SHORT EXERCISE:
Collect from the data below each line with "that".

SUPPLIED MATERIAL:
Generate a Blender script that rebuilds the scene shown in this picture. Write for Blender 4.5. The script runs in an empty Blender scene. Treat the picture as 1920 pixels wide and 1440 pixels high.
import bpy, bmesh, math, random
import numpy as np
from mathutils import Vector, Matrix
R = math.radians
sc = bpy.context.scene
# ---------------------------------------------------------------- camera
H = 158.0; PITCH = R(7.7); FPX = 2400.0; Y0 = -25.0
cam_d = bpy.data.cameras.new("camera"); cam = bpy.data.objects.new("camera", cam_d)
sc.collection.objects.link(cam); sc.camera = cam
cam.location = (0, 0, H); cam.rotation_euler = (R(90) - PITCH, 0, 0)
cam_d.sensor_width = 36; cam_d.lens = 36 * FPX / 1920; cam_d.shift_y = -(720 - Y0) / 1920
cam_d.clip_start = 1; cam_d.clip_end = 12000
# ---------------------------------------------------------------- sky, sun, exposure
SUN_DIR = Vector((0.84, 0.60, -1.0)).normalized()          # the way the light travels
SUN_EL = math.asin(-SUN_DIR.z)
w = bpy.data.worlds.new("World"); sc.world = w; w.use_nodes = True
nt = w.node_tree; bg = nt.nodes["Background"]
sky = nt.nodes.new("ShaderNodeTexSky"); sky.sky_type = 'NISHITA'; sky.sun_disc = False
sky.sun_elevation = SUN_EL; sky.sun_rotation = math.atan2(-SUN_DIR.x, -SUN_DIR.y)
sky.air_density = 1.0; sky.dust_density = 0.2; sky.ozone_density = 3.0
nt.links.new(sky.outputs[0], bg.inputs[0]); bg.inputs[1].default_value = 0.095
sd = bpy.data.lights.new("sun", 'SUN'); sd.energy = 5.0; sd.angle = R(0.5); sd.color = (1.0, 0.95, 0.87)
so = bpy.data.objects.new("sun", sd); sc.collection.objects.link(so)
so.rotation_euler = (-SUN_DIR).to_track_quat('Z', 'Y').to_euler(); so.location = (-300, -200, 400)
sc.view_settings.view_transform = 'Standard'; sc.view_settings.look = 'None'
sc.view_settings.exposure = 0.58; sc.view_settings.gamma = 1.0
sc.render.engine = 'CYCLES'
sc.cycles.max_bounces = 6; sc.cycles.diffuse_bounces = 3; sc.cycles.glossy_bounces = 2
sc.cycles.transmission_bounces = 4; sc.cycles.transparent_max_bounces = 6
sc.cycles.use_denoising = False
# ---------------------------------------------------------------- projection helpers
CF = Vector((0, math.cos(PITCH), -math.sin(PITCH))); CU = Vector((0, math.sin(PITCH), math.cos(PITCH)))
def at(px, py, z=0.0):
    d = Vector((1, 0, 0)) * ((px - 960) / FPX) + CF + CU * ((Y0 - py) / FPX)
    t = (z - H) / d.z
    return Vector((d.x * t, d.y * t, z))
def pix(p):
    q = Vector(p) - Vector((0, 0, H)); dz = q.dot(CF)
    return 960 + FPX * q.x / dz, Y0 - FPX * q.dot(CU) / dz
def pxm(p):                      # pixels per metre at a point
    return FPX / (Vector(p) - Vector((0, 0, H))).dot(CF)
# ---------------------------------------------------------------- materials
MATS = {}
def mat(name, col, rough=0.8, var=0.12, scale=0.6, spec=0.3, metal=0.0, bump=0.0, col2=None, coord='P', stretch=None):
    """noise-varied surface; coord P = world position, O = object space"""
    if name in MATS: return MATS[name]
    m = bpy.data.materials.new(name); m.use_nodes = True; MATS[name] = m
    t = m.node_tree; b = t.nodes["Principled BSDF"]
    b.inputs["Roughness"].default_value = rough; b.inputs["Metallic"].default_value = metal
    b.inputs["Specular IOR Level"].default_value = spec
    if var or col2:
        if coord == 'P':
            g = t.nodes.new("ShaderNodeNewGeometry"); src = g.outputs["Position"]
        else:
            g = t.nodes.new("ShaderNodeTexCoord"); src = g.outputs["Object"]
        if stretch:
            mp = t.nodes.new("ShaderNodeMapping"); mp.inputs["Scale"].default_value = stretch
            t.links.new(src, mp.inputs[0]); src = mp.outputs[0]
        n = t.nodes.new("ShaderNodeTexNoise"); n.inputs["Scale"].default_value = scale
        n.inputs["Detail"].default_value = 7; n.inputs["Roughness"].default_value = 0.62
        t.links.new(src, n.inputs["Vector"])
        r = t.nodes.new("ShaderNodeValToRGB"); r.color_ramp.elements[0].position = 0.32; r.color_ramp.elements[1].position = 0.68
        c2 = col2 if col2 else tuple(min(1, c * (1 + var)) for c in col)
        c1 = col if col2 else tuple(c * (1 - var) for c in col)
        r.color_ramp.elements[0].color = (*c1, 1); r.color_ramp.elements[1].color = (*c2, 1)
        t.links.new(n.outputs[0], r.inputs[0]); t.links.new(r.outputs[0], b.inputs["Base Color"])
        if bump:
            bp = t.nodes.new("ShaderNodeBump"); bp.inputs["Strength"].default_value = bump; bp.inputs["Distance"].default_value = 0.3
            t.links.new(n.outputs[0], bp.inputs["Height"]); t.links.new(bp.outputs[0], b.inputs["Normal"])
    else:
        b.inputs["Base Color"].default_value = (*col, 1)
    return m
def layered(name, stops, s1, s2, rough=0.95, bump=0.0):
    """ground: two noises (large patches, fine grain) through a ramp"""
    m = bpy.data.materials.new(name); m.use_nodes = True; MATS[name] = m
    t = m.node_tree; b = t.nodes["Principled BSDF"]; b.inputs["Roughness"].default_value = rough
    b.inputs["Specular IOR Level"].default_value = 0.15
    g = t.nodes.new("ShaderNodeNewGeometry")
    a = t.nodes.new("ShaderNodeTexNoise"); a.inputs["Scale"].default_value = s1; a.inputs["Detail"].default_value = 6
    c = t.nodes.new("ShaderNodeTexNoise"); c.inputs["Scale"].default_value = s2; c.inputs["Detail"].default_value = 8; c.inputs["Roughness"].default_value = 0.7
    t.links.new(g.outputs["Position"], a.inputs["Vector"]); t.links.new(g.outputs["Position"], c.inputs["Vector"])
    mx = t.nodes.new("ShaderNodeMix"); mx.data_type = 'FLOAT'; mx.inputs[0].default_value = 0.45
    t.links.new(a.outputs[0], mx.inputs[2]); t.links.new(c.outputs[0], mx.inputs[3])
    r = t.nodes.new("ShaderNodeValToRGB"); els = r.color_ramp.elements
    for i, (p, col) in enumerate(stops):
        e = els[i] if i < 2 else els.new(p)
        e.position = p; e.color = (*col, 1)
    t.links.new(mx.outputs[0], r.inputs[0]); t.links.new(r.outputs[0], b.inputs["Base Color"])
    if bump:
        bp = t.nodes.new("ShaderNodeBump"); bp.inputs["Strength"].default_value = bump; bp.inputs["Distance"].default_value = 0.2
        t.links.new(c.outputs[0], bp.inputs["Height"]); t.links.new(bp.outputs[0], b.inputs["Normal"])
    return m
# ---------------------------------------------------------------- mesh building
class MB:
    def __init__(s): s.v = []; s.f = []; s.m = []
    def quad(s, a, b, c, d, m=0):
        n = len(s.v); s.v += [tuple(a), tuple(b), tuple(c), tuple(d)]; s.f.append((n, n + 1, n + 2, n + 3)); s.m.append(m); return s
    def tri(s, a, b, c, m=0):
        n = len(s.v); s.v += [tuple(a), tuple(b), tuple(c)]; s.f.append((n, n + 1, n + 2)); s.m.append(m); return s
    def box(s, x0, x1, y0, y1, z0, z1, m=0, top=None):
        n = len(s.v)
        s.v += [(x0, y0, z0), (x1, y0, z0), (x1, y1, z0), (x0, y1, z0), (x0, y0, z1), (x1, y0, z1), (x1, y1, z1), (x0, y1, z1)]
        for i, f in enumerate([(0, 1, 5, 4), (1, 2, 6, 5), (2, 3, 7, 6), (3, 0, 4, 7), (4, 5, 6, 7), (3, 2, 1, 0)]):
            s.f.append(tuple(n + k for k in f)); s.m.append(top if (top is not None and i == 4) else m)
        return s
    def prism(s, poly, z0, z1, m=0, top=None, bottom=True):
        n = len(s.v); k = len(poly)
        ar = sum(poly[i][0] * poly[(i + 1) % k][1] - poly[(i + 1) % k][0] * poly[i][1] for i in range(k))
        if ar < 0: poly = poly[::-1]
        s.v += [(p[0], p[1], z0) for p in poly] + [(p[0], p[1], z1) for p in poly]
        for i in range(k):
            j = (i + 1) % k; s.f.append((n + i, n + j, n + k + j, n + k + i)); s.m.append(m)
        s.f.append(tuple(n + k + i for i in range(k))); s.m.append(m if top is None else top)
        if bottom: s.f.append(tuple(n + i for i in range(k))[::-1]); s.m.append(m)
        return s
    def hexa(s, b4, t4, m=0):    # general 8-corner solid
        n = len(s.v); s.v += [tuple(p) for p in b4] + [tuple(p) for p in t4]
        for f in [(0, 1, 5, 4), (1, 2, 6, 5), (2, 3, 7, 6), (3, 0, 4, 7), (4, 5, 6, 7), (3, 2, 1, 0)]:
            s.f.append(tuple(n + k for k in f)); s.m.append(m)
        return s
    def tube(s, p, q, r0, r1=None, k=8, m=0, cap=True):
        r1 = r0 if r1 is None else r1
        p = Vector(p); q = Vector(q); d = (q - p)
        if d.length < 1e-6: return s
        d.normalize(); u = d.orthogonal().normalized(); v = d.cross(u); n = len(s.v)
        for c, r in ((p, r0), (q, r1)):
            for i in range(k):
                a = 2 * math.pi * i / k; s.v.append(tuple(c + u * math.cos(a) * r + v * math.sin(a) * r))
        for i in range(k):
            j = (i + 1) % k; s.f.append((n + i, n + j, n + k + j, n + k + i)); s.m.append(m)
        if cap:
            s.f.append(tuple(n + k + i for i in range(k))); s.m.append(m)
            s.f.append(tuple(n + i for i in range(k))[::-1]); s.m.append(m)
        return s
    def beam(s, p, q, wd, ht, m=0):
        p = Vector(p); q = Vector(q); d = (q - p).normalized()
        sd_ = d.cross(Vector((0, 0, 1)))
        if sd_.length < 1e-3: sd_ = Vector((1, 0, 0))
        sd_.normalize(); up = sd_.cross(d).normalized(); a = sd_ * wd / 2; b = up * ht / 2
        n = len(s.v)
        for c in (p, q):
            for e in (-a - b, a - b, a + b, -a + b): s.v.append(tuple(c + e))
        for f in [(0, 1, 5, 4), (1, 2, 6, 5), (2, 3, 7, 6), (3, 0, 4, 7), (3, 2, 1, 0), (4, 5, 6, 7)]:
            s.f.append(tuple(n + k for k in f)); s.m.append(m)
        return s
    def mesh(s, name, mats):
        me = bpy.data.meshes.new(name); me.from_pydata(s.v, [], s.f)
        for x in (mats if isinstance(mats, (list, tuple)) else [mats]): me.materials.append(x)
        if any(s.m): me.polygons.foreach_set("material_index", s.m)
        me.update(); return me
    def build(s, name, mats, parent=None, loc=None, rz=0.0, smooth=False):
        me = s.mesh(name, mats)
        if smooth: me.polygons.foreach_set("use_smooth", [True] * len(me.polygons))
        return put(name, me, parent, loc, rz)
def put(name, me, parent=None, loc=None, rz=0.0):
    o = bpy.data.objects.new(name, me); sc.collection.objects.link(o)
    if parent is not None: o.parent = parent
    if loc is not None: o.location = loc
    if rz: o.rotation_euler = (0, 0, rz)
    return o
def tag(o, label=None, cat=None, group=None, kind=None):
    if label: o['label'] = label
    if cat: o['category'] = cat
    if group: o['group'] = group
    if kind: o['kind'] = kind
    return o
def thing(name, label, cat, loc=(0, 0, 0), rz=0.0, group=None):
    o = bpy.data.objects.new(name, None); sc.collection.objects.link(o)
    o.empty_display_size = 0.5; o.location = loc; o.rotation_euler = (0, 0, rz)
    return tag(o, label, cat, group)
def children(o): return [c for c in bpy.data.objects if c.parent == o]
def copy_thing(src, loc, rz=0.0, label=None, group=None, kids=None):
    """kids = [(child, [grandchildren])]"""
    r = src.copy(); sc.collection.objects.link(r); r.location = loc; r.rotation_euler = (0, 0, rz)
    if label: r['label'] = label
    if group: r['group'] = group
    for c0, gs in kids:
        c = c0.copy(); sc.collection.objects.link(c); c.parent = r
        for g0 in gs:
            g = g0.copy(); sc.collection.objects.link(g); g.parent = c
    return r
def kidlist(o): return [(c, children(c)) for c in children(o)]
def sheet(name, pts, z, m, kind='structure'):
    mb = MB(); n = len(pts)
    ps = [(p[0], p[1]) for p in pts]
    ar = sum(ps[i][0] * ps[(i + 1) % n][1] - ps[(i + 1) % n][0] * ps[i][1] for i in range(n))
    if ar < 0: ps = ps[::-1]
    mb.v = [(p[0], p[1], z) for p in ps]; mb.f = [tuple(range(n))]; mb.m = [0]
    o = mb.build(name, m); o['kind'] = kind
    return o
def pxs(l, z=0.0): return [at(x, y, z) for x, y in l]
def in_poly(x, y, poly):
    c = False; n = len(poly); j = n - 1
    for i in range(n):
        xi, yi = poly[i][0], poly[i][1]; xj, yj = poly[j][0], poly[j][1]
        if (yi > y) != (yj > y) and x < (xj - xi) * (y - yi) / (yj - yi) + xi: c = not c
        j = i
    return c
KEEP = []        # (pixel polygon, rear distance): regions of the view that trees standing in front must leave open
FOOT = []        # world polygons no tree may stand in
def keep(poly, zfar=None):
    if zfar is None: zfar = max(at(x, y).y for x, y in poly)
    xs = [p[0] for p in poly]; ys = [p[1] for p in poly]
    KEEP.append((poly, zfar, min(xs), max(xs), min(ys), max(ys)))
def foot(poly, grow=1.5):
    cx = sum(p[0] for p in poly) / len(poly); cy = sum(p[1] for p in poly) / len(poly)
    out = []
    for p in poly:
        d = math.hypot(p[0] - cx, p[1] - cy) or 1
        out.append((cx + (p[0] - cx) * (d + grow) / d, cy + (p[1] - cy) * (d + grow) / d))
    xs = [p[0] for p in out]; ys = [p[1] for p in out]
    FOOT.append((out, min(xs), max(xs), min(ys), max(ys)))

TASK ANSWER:
Generate a Blender script that rebuilds the scene shown in this picture. Write for Blender 4.5. The script runs in an empty Blender scene. Treat the picture as 1920 pixels wide and 1440 pixels high.
KEEP = []        # (pixel polygon, rear distance): regions of the view that trees standing in front must leave open